PAUL LEWIS / WASHINGTON DC
Congressional move puts multi-year 64 aircraft procurement plan at risk despite air force confidence
The US Air Force is confident of meeting a new Congressional stipulation that the Lockheed Martin C-130J Hercules be certified as operationally effective and suitable as a condition for approved funding in the fiscal year 2003 budget.
The move is vital if multi-year procurement (MYP) of 64 aircraft is to begin. But on its current schedule the air force will not be ready to declare an initial operational capability (IOC) before late FY04.

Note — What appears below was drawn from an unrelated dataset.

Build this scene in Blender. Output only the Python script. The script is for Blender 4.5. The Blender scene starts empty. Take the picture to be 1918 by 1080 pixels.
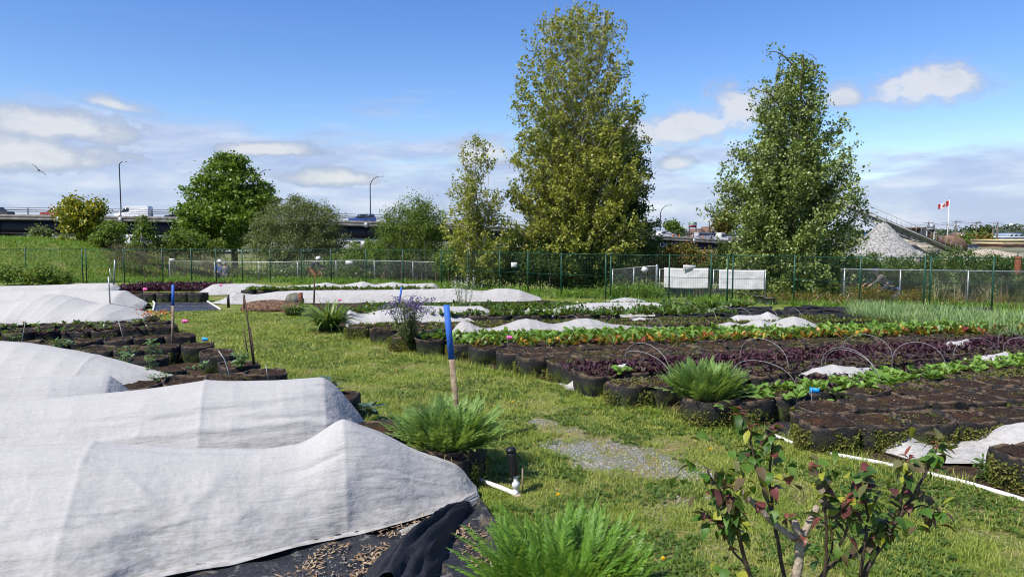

"They are looking for a commitment or an assurance that we are on track for a successful dedicated operational test and evaluation. We anticipate that happening later this year, and at this point we believe we're on track," says Col Bob Hudson, chief of the USAF's theatre airlift, special operations and trainer division. The C-130J programme is still in the process of addressing system shortcomings highlighted by an initial phase of testing.
The air force claims to have addressed 50 deficiencies and completed qualification testing of the Block 5.3 mission software. Another 43 issues remain to be fixed, and the C-130J fleet has still to be upgraded from the 5.2 software standard, which has been plagued by false alarms, to the new 5.3. The aircraft will not reach full operational capability until Block 5.4 is fielded, which will include an integrated self-defence capability. But the US Marine Corps plans to declare IOC next year with Block 5.3.
At stake is procurement over five years for 40 stretched CC-130Js (formerly the C-130J-30), which the air force wants to start in 2004 with an initial four aircraft, and a USMC six-year buy of 24 KC-130J tankers beginning next year. The 27 USAF and 11 marine corps aircraft ordered to date were funded on an annual incremental basis, compared to which the MYP promises to save the air force $420 million and the USMC $235 million.
Beyond Block 5.4, the USAF has mapped out a spiral development plan calling for the delivery of updated software every two years, with funding for Block 6.0 starting next year, followed by Block 7.0 in 2005, Block 9.0 in 2007 and Block 9 in 2009. "Blocks 6-8 will be predominantly focused on GATM [global air traffic management] compliance as we believe we will have fixed most of the mission essential deficiencies in Block 5.3/5.4," says Lt Col Brian Dougherty, of the USAF chief tactical airlift branch.
The C-130J is equipped with GPS satellite navigation, protected instrument landing system and a traffic alert collision avoidance system. It is certificated for required navigation performance 5 already. Capabilities planned to be added include a multimode receiver, voice satellite communications, improved GPS, controller-pilot datalink and 8.33kHz VHF radio.